• _Exercise requirements_
Write out the data again in full, exactly as it reads.
..........
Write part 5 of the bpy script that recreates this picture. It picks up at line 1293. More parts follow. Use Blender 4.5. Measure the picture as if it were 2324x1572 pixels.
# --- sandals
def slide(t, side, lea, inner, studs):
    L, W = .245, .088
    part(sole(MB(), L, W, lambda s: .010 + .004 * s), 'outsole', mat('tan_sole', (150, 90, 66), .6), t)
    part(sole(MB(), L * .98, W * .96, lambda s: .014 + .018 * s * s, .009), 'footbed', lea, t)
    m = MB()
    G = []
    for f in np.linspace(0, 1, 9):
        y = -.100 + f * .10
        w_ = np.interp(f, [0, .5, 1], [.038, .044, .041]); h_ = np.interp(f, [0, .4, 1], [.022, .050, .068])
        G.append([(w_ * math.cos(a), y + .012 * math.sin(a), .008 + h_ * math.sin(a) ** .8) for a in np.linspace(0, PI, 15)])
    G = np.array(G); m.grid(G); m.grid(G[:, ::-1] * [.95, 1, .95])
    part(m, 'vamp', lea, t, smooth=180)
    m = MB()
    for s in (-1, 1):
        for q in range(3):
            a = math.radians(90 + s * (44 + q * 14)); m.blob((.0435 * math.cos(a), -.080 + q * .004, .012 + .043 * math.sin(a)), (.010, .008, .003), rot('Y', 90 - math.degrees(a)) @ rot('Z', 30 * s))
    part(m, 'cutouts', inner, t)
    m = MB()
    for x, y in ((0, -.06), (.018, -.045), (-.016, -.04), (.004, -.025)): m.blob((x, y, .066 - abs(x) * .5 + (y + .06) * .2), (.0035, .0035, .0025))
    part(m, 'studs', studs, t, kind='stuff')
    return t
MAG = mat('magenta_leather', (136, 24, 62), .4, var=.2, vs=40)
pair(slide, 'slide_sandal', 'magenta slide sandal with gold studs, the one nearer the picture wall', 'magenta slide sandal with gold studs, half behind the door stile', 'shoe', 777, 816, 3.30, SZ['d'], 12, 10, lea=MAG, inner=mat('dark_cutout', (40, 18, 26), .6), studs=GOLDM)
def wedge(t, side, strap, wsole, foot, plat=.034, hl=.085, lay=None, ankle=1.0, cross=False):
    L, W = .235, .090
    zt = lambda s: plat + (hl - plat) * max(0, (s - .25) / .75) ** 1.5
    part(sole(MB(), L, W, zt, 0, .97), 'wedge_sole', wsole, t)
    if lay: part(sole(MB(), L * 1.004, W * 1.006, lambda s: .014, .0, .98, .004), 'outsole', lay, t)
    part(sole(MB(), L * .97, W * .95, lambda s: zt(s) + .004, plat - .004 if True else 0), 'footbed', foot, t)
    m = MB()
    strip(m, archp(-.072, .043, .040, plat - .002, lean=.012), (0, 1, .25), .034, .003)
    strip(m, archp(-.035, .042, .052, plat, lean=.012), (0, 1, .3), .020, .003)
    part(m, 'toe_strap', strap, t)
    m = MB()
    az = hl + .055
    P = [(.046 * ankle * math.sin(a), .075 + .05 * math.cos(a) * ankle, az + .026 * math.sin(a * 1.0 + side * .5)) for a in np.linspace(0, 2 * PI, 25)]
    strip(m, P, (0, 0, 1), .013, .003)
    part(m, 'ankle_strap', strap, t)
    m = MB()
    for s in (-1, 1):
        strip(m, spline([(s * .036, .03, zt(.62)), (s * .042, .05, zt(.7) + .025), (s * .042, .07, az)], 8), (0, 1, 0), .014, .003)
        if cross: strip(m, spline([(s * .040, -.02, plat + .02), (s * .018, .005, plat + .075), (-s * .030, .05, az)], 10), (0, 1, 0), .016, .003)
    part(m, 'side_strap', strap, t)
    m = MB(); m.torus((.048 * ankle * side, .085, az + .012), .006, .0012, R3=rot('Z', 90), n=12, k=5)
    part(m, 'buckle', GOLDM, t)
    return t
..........
• _Worked answer_
Write part 5 of the bpy script that recreates this picture. It picks up at line 1293. More parts follow. Use Blender 4.5. Measure the picture as if it were 2324x1572 pixels.
# --- sandals
def slide(t, side, lea, inner, studs):
    L, W = .245, .088
    part(sole(MB(), L, W, lambda s: .010 + .004 * s), 'outsole', mat('tan_sole', (150, 90, 66), .6), t)
    part(sole(MB(), L * .98, W * .96, lambda s: .014 + .018 * s * s, .009), 'footbed', lea, t)
    m = MB()
    G = []
    for f in np.linspace(0, 1, 9):
        y = -.100 + f * .10
        w_ = np.interp(f, [0, .5, 1], [.038, .044, .041]); h_ = np.interp(f, [0, .4, 1], [.022, .050, .068])
        G.append([(w_ * math.cos(a), y + .012 * math.sin(a), .008 + h_ * math.sin(a) ** .8) for a in np.linspace(0, PI, 15)])
    G = np.array(G); m.grid(G); m.grid(G[:, ::-1] * [.95, 1, .95])
    part(m, 'vamp', lea, t, smooth=180)
    m = MB()
    for s in (-1, 1):
        for q in range(3):
            a = math.radians(90 + s * (44 + q * 14)); m.blob((.0435 * math.cos(a), -.080 + q * .004, .012 + .043 * math.sin(a)), (.010, .008, .003), rot('Y', 90 - math.degrees(a)) @ rot('Z', 30 * s))
    part(m, 'cutouts', inner, t)
    m = MB()
    for x, y in ((0, -.06), (.018, -.045), (-.016, -.04), (.004, -.025)): m.blob((x, y, .066 - abs(x) * .5 + (y + .06) * .2), (.0035, .0035, .0025))
    part(m, 'studs', studs, t, kind='stuff')
    return t
MAG = mat('magenta_leather', (136, 24, 62), .4, var=.2, vs=40)
pair(slide, 'slide_sandal', 'magenta slide sandal with gold studs, the one nearer the picture wall', 'magenta slide sandal with gold studs, half behind the door stile', 'shoe', 777, 816, 3.30, SZ['d'], 12, 10, lea=MAG, inner=mat('dark_cutout', (40, 18, 26), .6), studs=GOLDM)
def wedge(t, side, strap, wsole, foot, plat=.034, hl=.085, lay=None, ankle=1.0, cross=False):
    L, W = .235, .090
    zt = lambda s: plat + (hl - plat) * max(0, (s - .25) / .75) ** 1.5
    part(sole(MB(), L, W, zt, 0, .97), 'wedge_sole', wsole, t)
    if lay: part(sole(MB(), L * 1.004, W * 1.006, lambda s: .014, .0, .98, .004), 'outsole', lay, t)
    part(sole(MB(), L * .97, W * .95, lambda s: zt(s) + .004, plat - .004 if True else 0), 'footbed', foot, t)
    m = MB()
    strip(m, archp(-.072, .043, .040, plat - .002, lean=.012), (0, 1, .25), .034, .003)
    strip(m, archp(-.035, .042, .052, plat, lean=.012), (0, 1, .3), .020, .003)
    part(m, 'toe_strap', strap, t)
    m = MB()
    az = hl + .055
    P = [(.046 * ankle * math.sin(a), .075 + .05 * math.cos(a) * ankle, az + .026 * math.sin(a * 1.0 + side * .5)) for a in np.linspace(0, 2 * PI, 25)]
    strip(m, P, (0, 0, 1), .013, .003)
    part(m, 'ankle_strap', strap, t)
    m = MB()
    for s in (-1, 1):
        strip(m, spline([(s * .036, .03, zt(.62)), (s * .042, .05, zt(.7) + .025), (s * .042, .07, az)], 8), (0, 1, 0), .014, .003)
        if cross: strip(m, spline([(s * .040, -.02, plat + .02), (s * .018, .005, plat + .075), (-s * .030, .05, az)], 10), (0, 1, 0), .016, .003)
    part(m, 'side_strap', strap, t)
    m = MB(); m.torus((.048 * ankle * side, .085, az + .012), .006, .0012, R3=rot('Z', 90), n=12, k=5)
    part(m, 'buckle', GOLDM, t)
    return t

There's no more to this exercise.